Broadersen indicated that chip scaling became less important — and fell apart — during the shift towards the multi-core processor era, when power consumption and leakage was more of a concern than overall clock frequency.

Now, as the PC industry moves towards eight-core processors and beyond, the key is software, not hardware. ''Parallelism is the key to the future of performance,'' he said. ''Can the software industry meet this challenge?''

He even took a swipe at Intel Corp.'s 80-core R&D chip, which was re-introduced this week. ''How do you program that thing?'' he asked.

Not surprisingly, Intel insisted that scaling is not over. Mark Bohr, an Intel senior fellow and director of process architecture and integration at the microprocessor giant, said that future devices could theoretically scale down to 1.5-nm, with 0.04-ps switching speeds and 0.017 electron volts in terms of power consumption.

Bohr's forecast was based on a paper by V. Zhirnov in the November 2003 issue of "Proceedings of IEEE," where the minimum quantum well dimensions were estimated to be 1.5-nm.

Besides scaling, there will be other major barriers going down the technology curve. ''Power density is the limiting factor,'' Bohr said. ''There will be less emphasis on frequency and a new emphasis on power efficiency.''

In addition, voltage barriers, velocity limitations and variability are becoming a concern going forward, said Hans Stork, senior vice president and chief technology officer at Texas Instruments Inc. ''The physics are working against us,'' Stork said.

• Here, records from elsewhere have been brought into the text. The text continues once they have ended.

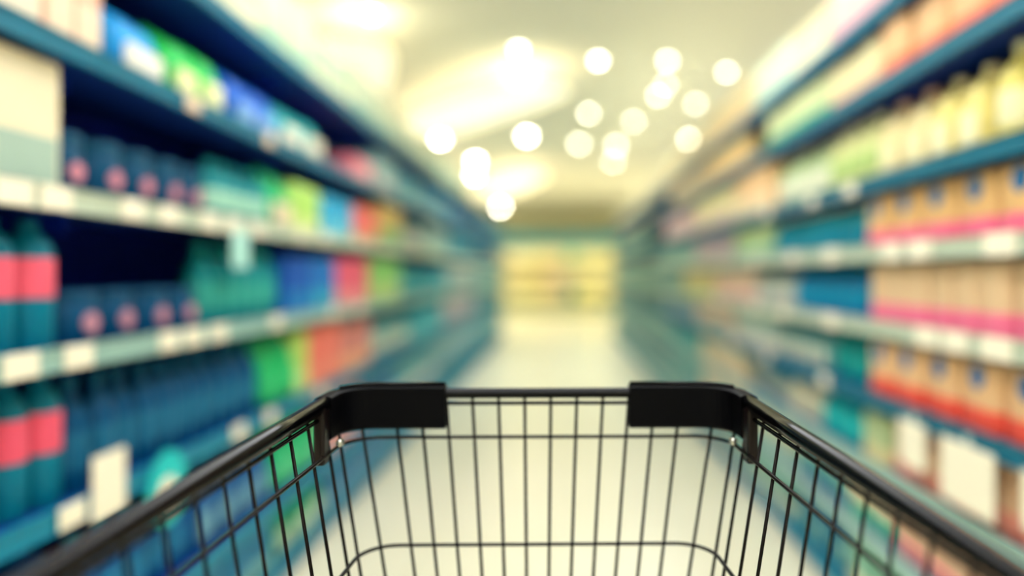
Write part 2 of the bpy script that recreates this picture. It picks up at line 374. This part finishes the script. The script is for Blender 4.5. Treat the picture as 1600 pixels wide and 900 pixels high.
runs('R', 2, [(1900, 1400, 'pack', .17, .20, ('f0c8a0', 'f49c88'), 'dusty peach'), (1398, 1352, 'pack', .17, .17, ('b8cc98', 'e8d8a0'), 'pistachio'), (1350, 1282, 'bottle', .13, .19, ('10b4bc', '20c8c8', '20c0c0'), 'aqua'), (1280, 1232, 'jug', .18, .19, ('f0ead0', 'e8e0c0', 'e0dcc0'), 'milk white'),
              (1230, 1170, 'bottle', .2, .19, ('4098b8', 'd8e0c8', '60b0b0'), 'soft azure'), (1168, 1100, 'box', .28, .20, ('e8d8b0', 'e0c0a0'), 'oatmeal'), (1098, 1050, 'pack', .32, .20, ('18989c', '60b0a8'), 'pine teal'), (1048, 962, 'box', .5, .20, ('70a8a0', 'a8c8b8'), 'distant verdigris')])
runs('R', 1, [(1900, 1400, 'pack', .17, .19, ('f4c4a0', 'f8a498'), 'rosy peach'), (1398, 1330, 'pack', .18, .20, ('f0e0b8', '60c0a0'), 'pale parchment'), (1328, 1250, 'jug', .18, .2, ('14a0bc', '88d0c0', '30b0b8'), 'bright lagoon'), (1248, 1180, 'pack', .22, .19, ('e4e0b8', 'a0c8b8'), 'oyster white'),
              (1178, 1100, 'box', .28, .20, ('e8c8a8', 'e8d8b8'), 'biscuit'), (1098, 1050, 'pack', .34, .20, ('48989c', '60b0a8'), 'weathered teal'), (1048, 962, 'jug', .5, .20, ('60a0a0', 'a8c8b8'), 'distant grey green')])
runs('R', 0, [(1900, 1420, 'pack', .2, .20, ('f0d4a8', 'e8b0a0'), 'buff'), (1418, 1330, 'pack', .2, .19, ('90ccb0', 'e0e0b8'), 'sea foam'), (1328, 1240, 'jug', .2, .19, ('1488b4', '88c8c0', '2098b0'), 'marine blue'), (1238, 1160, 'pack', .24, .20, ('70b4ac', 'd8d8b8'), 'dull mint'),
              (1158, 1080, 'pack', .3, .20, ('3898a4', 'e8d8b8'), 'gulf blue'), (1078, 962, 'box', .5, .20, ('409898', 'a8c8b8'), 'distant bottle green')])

# ------------------------------------------------------------------ price tickets and hanging cards on the rails
CARD = mat('fff6dc', .4); CARDP = mat('f6d8b8', .4); INK = mat('8a9a90', .6)
_tk = {}
def ticket(side, row, y, w=.075, h=.042, label='', group=None, m=CARD):
    s = -1 if side == 'L' else 1; a = AL if side == 'L' else AR
    z = (LZ if side == 'L' else RZ)[row] - .011
    key = (w, h, m.name)
    if key not in _tk:
        _tk[key] = mesh_of('card', bx(B(), -w/2, w/2, -.0025, 0, -h/2, h/2, .0008), m)
    o = link('price_ticket', _tk[key], None, (s*(a - .0042), y, z), PI/2 if s < 0 else -PI/2)
    tag(o, label, 'price ticket', group)
    return o
def trow(side, row, pxs, w, h, m=CARD):
    f = yl if side == 'L' else yr
    sd = 'left-hand' if side == 'L' else 'right-hand'; lv = (SHELF_L if side == 'L' else SHELF_R)[row]
    ys = sorted(f(p) for p in pxs)
    for i, y in enumerate(ys):
        ticket(side, row, y, w, h, 'pale price ticket on the edge of the %s, %s from the trolley' % (lv, nth(i)), 'price tickets on the %s' % lv, m)
trow('L', 4, [20, 85, 205, 262, 325, 362, 402, 470, 505, 560, 600], .1, .05)
trow('L', 3, [30, 120, 262, 300, 340, 430, 520, 560], .1, .05)
trow('L', 2, [110, 372, 421, 500], .09, .05)
trow('L', 5, [300, 420], .08, .04, CARDP)
trow('R', 5, [1395, 1440, 1565, 1300, 1240, 1180], .13, .055)
trow('R', 4, [1450, 1495, 1560, 1300, 1225, 1180, 1120], .13, .055)
trow('R', 3, [1290, 1200, 1140], .1, .045)
trow('R', 6, [1330, 1270, 1200], .1, .04)

def talker(side, row, y, w, h, zc, m, label, shape='card', m2=None, name='shelf_card'):
    s = -1 if side == 'L' else 1; a = AL if side == 'L' else AR
    z = (LZ if side == 'L' else RZ)[row]
    root = link(name, None, None, (s*(a - .0075), y, z + zc), PI/2 if s < 0 else -PI/2)
    tag(root, label, 'sign')
    bm = B()
    if shape == 'round':
        lathe(bm, [(w/2, 0), (w/2, .003)], 28)
        bmesh.ops.rotate(bm, verts=bm.verts, cent=(0,0,0), matrix=Matrix.Rotation(PI/2, 3, 'X'))
    else: bx(bm, -w/2, w/2, -.003, 0, -h/2, h/2, .001)
    part('card', bm, m, root)
    if m2:
        bm = B(); lathe(bm, [(w*.24, 0), (w*.24, .002)], 24)
        bmesh.ops.rotate(bm, verts=bm.verts, cent=(0,0,0), matrix=Matrix.Rotation(PI/2, 3, 'X'))
        bmesh.ops.translate(bm, verts=bm.verts, vec=(0, -.003, -h*.12))
        part('centre_disc', bm, m2, root)
    clip_z = -zc - .011
    part('clip', bx(B(), -.012, .012, .0003, .0032, min(clip_z-.01, h/2-.012), max(clip_z+.01, -h/2+.012)), mat('c8d8d0', .3), root)
talker('L', 2, yl(165), .13, .15, .02, CARD, 'upright white shelf card clipped to the left-hand shelf at knee height')
talker('L', 2, yl(257), .2, .15, -.062, mat('14c8c8', .4), 'round cyan shelf sign with white centre below the left-hand knee-height shelf', 'round', CARD, 'round_shelf_sign')
talker('L', 4, yl(372), .12, .12, -.09, mat('b8ece0', .4), 'pale aqua shelf card hanging under the left-hand cream price strip')
talker('R', 3, yr(1515), .25, .16, -.105, CARD, 'large white card hanging below the red-footed packs on the right')
talker('R', 3, yr(1430), .16, .13, -.09, CARD, 'smaller white card hanging beside the large white card on the right')
talker('R', 3, yr(1640), .16, .13, -.09, CARD, 'white card hanging below the red-footed packs nearest the trolley')

# ------------------------------------------------------------------ far display at the end of the aisle
DY = 22.0
root = link('display_case', None, loc=(-.04, DY, 0))
tag(root, 'wide shelved display case of yellow goods at the far end of the aisle', 'display case')
W = 1.6
part('back_panel', bx(B(), -W, W, .6, .64, 0, 2.1), mat('c8c090', .6), root)
for e in (-1, 1):
    x = sorted((e*W, e*(W-.05))); part('side_panel', bx(B(), x[0], x[1], 0, .599, 0, 2.1, .005), mat('c0b890', .5), root)
part('canopy', bx(B(), -W-.5, W+.75, -.1, .64, 2.101, 2.36, .01), mat('1a7f90', .5), root)
part('canopy_skirt', bx(B(), -W-.5, W+.75, -.1, -.06, 1.99, 2.1005), mat('1a7f90', .5), root)  # skirt lowered to keep the added strip lamp out of sight
part('plinth', bx(B(), -W+.051, W-.051, 0, .598, 0, .12), mat('a8b090', .5), root)
DZ = [.42, .98, 1.52]
for z in DZ: part('shelf_board', bx(B(), -W+.051, W-.051, 0, .598, z-.04, z, .004), mat('98a070', .5), root)
part('added_strip_light', bx(B(), -W+.1, W-.1, .02, .08, 2.05, 2.1), mat('fff4d8', emit=15), root)  # lamp added behind the skirt to brighten the display goods
dcol = {2: ['f8ecc0', 'fff0b0', 'f8e4b0', 'a8c8a0', 'f0e8b0', 'fff2b0'], 1: ['fcecb0', 'f8e498', 'f4dcb4', 'f8ecc8', 'fff4b4', 'fff6c0'], 0: ['f0e8b4', 'f4e8a0', 'f0dcb0', '508888', 'f8f0a8', 'fbeeb4'], -1: ['e0e0b0', 'e8e0b0', 'd8d8b0', 'd0d8b0', 'f0e8b0', '88b0a0']}
for lev in (-1, 0, 1, 2):
    z = .12 if lev < 0 else DZ[lev]
    n = 9; pitch = (2*W-.12)/n
    for i in range(n):
        c = dcol[lev][min(5, i*6//9)]
        h = (.20 if lev < 0 else .4) * random.uniform(.8, 1)
        key = ('disp', c, round(h, 2))
        if key not in PROTO: PROTO[key] = mesh_of('crate', bx(B(), -pitch*.47, pitch*.47, -.2, .2, 0, round(h, 2), .015), mat(c, .5))
        o = link('carton_box', PROTO[key], None, (-.04 - W + .06 + pitch*(i+.5), DY+.28, z))
        tag(o, 'small pale yellow carton on the %s of the far display case' % ['bottom deck', 'lower shelf', 'middle shelf', 'upper shelf'][lev+1], 'box', 'yellow cartons in the far display case, %s' % ['bottom deck', 'lower shelf', 'middle shelf', 'upper shelf'][lev+1])

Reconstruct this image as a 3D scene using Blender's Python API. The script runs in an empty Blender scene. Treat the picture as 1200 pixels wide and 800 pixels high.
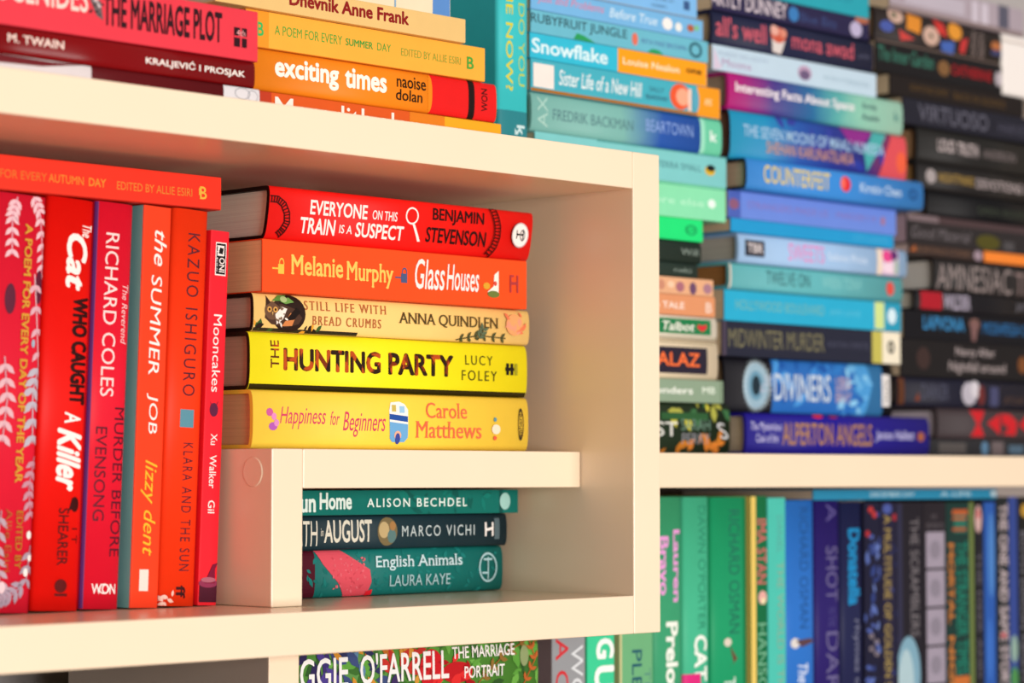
# Shelves of books sorted by colour: a cream cube of red and yellow books in front of a bookcase.
import bpy, bmesh, math, random
from mathutils import Vector, Matrix

scene = bpy.context.scene
COL = scene.collection

# ------------------------------------------------------------------ camera
cam_data = bpy.data.cameras.new('camera')
cam = bpy.data.objects.new('camera', cam_data)
COL.objects.link(cam)
cam.location = (-1.26434, -1.13615, 0.07752)
cam.rotation_euler = (math.radians(90 + 3.05288), 0, math.radians(-45.33825))
cam_data.sensor_width = 36
cam_data.lens = 90
cam_data.clip_start = .05
cam_data.clip_end = 50
cam_data.dof.use_dof = True
cam_data.dof.focus_distance = 1.615
cam_data.dof.aperture_fstop = 5.6
scene.camera = cam

# ------------------------------------------------------------------ light
world = bpy.data.worlds.new('room_light')
scene.world = world
world.use_nodes = True
bg = world.node_tree.nodes['Background']
bg.inputs[0].default_value = (1, .95, .88, 1)
bg.inputs[1].default_value = .34

def area(name, loc, target, sx, sy, power, col):
    d = bpy.data.lights.new(name, 'AREA')
    d.shape = 'RECTANGLE'; d.size = sx; d.size_y = sy; d.energy = power; d.color = col
    o = bpy.data.objects.new(name, d); COL.objects.link(o)
    o.location = loc
    o.rotation_euler = (Vector(target) - Vector(loc)).to_track_quat('-Z', 'Y').to_euler()
    return o
area('added_key_light', (-.45, -3.2, .06), (.05, .05, .1), 2.6, .9, 121, (1, .95, .915))  # added soft key light out of view, stands for no actual window

vs = scene.view_settings
vs.view_transform = 'Standard'
vs.look = 'None'
vs.gamma = 1
vs.exposure = 0
vs.use_curve_mapping = False

# ------------------------------------------------------------------ materials
def lin(h):
    h = h.lstrip('#')
    if len(h) == 3: h = ''.join(c * 2 for c in h)
    o = []
    for i in (0, 2, 4):
        v = int(h[i:i + 2], 16) / 255
        o.append(v / 12.92 if v <= .04045 else ((v + .055) / 1.055) ** 2.4)
    return o
ALB = .98
def albedo(h):
    return [min(.92, v * ALB) for v in lin(h)] + [1]
MATS = {}
def new_mat(name, rough):
    m = bpy.data.materials.new(name); m.use_nodes = True
    nt = m.node_tree
    return m, nt, nt.nodes['Principled BSDF']
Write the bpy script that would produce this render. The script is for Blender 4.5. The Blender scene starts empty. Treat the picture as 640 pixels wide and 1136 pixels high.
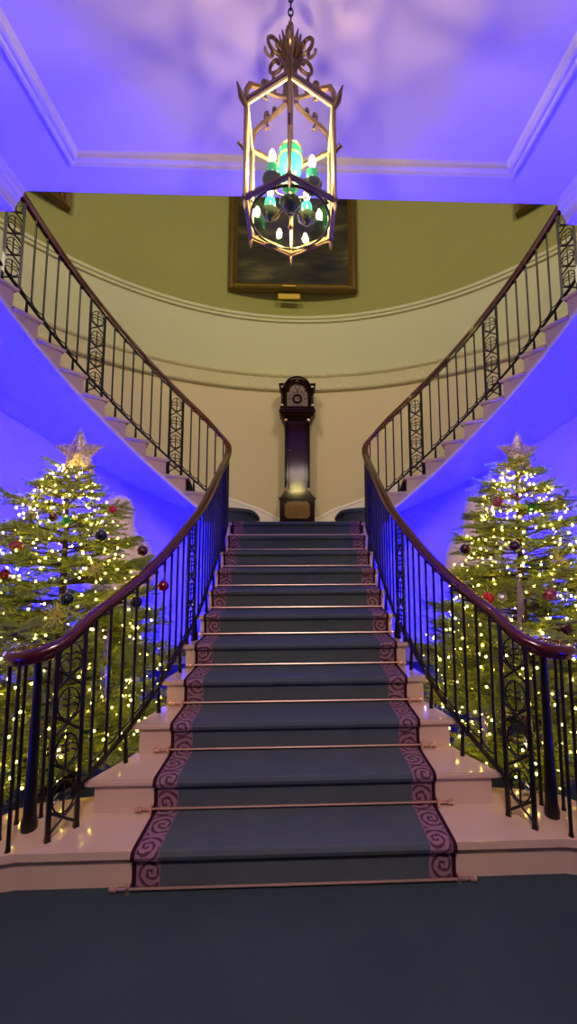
import bpy, bmesh, math, random
from mathutils import Vector, Matrix
PI = math.pi
S = bpy.context.scene
COL = S.collection
rnd = random.Random(7)

# ------------------------------------------------------------------ camera
F, CX, CY, PITCH, YAW, ROLL, EYE, CAMX = 460.0, 346.18, 568.0, .1001, .0342, -.0038, 1.51, .0096
def cam_axes():
    cy, sy = math.cos(YAW), math.sin(YAW)
    fwd = Vector((sy*math.cos(PITCH), cy*math.cos(PITCH), math.sin(PITCH)))
    right = Vector((cy, -sy, 0)); up = right.cross(fwd)
    return right*math.cos(ROLL)+up*math.sin(ROLL), up*math.cos(ROLL)-right*math.sin(ROLL), fwd
A_, B_, C_ = cam_axes()
cam = bpy.data.cameras.new('camera'); co = bpy.data.objects.new('camera', cam); COL.objects.link(co)
cam.sensor_fit = 'VERTICAL'; cam.sensor_height = 36; cam.lens = F/1136*36
cam.shift_x = -(CX-320)/1136; cam.clip_start = .05; cam.clip_end = 60
co.matrix_world = Matrix(((A_.x, B_.x, -C_.x, CAMX), (A_.y, B_.y, -C_.y, 0), (A_.z, B_.z, -C_.z, EYE), (0, 0, 0, 1)))
S.camera = co
def at(x, y, Y):
    d = A_*((x-CX)/F) - B_*((y-CY)/F) + C_
    t = Y/d.y
    return Vector((CAMX+t*d.x, Y, EYE+t*d.z))

S.view_settings.view_transform = 'Standard'; S.view_settings.look = 'None'
S.view_settings.exposure = 0; S.view_settings.gamma = 1; S.view_settings.use_curve_mapping = False
w = bpy.data.worlds.new('world'); S.world = w; w.use_nodes = True
w.node_tree.nodes['Background'].inputs[0].default_value = (.02, .018, .03, 1)
w.node_tree.nodes['Background'].inputs[1].default_value = .3

# ------------------------------------------------------------------ materials
def lin(c): return tuple(((v/255)/12.92 if v/255 <= .04045 else ((v/255+.055)/1.055)**2.4) for v in c)
class NT:
    def __init__(s, m): s.t = m.node_tree; s.p = s.t.nodes['Principled BSDF']
    def n(s, typ, **kw):
        o = s.t.nodes.new(typ)
        for k, v in kw.items(): setattr(o, k, v)
        return o
    def l(s, a, b): s.t.links.new(a, b)
    def math(s, op, a, b=None, c=None):
        o = s.n('ShaderNodeMath', operation=op)
        for i, v in enumerate((a, b, c)):
            if v is None: continue
            if isinstance(v, (int, float)): o.inputs[i].default_value = v
            else: s.l(v, o.inputs[i])
        return o.outputs[0]
    def mix(s, f, a, b):
        o = s.n('ShaderNodeMix', data_type='RGBA')
        for sock, v in ((o.inputs[0], f), (o.inputs[6], a), (o.inputs[7], b)):
            if isinstance(v, (int, float)): sock.default_value = v
            elif isinstance(v, tuple): sock.default_value = (*v[:3], 1)
            else: s.l(v, sock)
        return o.outputs[2]
    def noise(s, scale, detail=3, coord='Object', vec=None):
        tc = s.n('ShaderNodeTexCoord'); o = s.n('ShaderNodeTexNoise')
        o.inputs['Scale'].default_value = scale; o.inputs['Detail'].default_value = detail
        s.l(vec or tc.outputs[coord], o.inputs['Vector']); return o.outputs[0]
    def bump(s, h, strength=.3, dist=.01):
        b = s.n('ShaderNodeBump'); b.inputs['Strength'].default_value = strength; b.inputs['Distance'].default_value = dist
        s.l(h, b.inputs['Height']); s.l(b.outputs[0], s.p.inputs['Normal'])
def mat(name, c, rough=.6, metal=0, noise=None, var=.12, bump=None, emit=None, es=1, coat=0, trans=0, spec=.5):
    m = bpy.data.materials.new(name); m.use_nodes = True; N = NT(m); p = N.p
    L = lin(c); p.inputs['Base Color'].default_value = (*L, 1)
    p.inputs['Roughness'].default_value = rough; p.inputs['Metallic'].default_value = metal
    p.inputs['Coat Weight'].default_value = coat; p.inputs['Transmission Weight'].default_value = trans
    p.inputs['Specular IOR Level'].default_value = spec
    if noise:
        f = N.noise(noise); lo = tuple(v*(1-var) for v in L); hi = tuple(min(1, v*(1+var)) for v in L)
        N.l(N.mix(f, lo, hi), p.inputs['Base Color'])
    if bump: N.bump(N.noise(bump[0]), bump[1], bump[2])
    if emit:
        p.inputs['Emission Color'].default_value = (*lin(emit), 1); p.inputs['Emission Strength'].default_value = es
    return m
M = {}
M['wall_up'] = mat('upper_wall_paint', (153, 150, 78), .85, noise=1.5, var=.04, bump=(60, .1, .002))
M['wall_mid'] = mat('middle_wall_paint', (204, 200, 150), .85, noise=1.5, var=.03, bump=(60, .1, .002))
M['wall_low'] = mat('lower_wall_paint', (222, 203, 154), .85, noise=1.5, var=.03, bump=(60, .1, .002))
M['plaster'] = mat('white_plaster', (226, 218, 205), .7, noise=3, var=.03)
M['plaster_orn'] = mat('ornate_plaster', (208, 196, 146), .7)
M['skirt'] = mat('white_skirting', (240, 226, 206), .45)
M['ceiling'] = mat('ceiling_paint', (212, 200, 224), .8, noise=1.2, var=.03)
M['stone'] = mat('polished_stone', (206, 178, 160), .13, noise=5, var=.06, coat=.25)
M['soffit'] = mat('soffit_plaster', (220, 212, 205), .8)
M['floor'] = mat('hall_carpet', (54, 68, 74), .95, noise=2.2, var=.25, bump=(350, .5, .003), spec=.1)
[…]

So, one thing is for certain: the industry will need a new breakthrough in the post-CMOS era if or when bulk silicon runs out of gas, declared James Meindl, professor of microelectronics at the Georgia Institute of Technology, in the panel, entitled ''Ultimate Limits of Integrated Electronics.''

''What we really need is a huge breakthrough," Meindl said. ''We need new technology.''

As previously reported, no consensus or cost-effective device technology has emerged for the dreaded post-CMOS era, less than a decade away, researchers warned. That era — when the bulk silicon in today's chip-making fabs no longer scales — could hit by 2015 or sooner. By that time, fabs would need a replacement technology, such as carbon nanotubes, nanowires, molecular electronics, quantum computing, three-dimensional transistor designs and spintronics.